----- GIVEN INFORMATION -----
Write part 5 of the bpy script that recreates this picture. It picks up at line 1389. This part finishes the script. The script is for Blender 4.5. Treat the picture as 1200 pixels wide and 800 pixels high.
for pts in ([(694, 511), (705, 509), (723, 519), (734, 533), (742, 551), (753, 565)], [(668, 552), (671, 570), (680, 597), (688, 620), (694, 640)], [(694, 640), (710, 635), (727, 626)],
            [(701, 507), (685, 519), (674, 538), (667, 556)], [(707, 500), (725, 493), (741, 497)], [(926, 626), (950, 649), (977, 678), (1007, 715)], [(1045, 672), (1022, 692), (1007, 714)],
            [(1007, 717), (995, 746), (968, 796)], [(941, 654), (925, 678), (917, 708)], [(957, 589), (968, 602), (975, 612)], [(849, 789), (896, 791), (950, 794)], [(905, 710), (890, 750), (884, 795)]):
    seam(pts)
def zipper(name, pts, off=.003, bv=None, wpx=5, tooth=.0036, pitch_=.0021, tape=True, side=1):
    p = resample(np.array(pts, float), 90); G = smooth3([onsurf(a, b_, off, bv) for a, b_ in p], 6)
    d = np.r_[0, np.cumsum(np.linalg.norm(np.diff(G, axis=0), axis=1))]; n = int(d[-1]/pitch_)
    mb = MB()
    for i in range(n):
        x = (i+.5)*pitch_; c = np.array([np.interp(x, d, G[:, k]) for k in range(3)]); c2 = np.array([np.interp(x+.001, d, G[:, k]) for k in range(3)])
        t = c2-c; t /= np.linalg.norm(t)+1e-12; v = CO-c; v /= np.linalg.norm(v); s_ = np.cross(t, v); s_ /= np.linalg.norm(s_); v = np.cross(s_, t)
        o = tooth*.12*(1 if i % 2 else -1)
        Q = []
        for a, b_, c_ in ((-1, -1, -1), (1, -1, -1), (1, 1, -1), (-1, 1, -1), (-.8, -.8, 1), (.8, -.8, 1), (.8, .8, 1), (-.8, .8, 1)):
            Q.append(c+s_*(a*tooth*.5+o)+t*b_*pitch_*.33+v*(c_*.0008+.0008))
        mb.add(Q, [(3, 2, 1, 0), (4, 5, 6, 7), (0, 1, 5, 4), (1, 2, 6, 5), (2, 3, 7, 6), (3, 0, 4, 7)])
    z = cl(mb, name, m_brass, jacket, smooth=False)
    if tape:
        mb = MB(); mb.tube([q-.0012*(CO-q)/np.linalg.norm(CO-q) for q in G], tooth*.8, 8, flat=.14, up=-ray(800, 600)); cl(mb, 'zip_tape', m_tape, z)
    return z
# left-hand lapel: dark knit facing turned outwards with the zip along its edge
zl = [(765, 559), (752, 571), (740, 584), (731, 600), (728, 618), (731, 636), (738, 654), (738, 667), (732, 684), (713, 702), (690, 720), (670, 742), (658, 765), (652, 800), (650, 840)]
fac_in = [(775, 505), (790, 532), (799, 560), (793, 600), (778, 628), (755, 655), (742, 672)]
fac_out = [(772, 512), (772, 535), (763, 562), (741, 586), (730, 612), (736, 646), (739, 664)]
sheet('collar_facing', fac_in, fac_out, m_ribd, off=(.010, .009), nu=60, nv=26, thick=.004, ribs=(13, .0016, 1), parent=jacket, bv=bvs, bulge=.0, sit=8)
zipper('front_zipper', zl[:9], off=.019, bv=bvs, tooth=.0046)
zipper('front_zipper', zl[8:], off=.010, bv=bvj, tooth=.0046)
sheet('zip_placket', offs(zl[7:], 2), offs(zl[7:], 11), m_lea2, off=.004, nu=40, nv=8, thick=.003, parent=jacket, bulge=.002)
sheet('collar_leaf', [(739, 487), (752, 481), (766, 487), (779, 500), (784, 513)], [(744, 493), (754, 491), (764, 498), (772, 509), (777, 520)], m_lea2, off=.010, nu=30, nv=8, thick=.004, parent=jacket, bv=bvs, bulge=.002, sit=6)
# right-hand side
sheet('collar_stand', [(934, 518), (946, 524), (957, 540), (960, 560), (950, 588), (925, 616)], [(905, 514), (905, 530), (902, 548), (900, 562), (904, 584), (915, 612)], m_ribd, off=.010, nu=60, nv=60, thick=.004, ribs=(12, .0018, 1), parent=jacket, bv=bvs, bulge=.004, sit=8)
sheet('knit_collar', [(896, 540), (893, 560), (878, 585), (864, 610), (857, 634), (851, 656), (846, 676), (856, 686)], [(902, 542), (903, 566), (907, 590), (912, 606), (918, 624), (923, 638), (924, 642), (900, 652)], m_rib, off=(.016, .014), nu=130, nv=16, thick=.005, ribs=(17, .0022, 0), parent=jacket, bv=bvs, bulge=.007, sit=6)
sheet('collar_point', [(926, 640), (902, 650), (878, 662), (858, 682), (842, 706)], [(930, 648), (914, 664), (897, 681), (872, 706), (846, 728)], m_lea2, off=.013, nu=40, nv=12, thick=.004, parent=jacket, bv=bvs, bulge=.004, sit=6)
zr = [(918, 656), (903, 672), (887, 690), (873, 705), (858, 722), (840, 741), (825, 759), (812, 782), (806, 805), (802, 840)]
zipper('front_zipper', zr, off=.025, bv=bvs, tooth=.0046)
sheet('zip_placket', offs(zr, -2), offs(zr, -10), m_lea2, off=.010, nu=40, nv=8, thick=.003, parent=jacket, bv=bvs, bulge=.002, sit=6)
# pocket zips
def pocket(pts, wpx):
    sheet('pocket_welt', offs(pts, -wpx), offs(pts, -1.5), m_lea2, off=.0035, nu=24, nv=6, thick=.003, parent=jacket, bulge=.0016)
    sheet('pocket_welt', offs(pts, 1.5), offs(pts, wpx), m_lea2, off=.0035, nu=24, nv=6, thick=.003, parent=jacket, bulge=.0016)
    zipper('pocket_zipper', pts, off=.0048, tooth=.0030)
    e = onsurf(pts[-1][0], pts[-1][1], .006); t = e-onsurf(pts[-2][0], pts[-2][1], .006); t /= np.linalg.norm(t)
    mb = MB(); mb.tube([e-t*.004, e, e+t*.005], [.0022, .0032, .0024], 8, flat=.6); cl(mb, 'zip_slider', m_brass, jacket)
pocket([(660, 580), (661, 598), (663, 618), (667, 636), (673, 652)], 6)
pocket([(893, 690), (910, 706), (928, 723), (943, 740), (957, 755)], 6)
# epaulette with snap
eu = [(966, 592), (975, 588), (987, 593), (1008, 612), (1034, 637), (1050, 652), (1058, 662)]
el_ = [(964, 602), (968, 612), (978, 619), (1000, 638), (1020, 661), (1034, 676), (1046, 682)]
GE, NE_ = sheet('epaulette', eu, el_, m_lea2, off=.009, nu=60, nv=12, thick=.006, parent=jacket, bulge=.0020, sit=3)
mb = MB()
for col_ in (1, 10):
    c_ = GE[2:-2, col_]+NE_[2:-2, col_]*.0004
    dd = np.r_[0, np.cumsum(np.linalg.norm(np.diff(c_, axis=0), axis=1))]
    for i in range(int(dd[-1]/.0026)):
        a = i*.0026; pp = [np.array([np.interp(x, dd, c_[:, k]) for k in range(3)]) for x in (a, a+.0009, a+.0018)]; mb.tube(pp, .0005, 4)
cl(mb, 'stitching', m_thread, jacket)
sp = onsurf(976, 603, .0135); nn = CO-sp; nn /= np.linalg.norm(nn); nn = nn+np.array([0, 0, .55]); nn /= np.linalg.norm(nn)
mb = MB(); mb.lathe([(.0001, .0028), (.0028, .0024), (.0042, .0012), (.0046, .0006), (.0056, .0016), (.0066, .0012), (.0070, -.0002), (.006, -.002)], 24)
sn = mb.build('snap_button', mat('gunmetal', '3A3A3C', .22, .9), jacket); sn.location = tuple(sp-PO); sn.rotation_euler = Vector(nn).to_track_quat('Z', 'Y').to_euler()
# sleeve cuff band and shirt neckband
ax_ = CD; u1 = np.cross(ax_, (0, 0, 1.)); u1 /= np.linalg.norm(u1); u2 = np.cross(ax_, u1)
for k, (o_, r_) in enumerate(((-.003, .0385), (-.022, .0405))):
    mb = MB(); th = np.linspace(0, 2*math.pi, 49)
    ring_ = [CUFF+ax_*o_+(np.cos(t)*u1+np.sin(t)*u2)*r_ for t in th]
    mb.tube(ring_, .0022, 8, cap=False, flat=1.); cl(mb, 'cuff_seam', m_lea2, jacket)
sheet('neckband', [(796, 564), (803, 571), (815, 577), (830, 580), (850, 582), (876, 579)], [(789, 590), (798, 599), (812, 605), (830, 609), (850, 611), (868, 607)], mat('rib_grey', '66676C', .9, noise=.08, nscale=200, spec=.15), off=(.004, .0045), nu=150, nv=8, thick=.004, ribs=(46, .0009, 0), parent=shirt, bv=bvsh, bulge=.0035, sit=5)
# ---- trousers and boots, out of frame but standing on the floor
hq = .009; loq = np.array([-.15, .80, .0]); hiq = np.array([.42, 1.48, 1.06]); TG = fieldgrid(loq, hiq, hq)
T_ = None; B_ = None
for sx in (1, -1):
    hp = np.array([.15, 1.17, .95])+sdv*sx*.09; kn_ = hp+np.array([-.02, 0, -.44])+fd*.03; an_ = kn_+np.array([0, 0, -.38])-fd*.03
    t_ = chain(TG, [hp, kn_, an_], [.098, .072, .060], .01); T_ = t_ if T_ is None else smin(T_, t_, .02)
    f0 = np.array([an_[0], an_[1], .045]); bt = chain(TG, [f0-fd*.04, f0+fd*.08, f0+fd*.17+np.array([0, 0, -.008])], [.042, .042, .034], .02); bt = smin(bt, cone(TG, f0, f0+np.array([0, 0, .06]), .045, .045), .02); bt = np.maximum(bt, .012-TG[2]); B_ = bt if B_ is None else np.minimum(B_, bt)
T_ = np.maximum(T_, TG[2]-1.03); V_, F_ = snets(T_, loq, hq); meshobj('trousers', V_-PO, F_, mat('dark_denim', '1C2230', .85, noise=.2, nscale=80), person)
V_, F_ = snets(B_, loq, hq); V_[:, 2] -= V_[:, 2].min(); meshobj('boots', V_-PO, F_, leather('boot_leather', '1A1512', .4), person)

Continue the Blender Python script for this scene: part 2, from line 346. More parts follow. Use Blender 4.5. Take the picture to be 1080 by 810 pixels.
-----
** PROBLEM TO WORK ON **
Copy each line holding the word "script" from the listing above.

** TASK RESULT **
Write part 5 of the bpy script that recreates this picture. It picks up at line 1389. This part finishes the script. The script is for Blender 4.5. Treat the picture as 1200 pixels wide and 800 pixels high.
Continue the Blender Python script for this scene: part 2, from line 346. More parts follow. Use Blender 4.5. Take the picture to be 1080 by 810 pixels.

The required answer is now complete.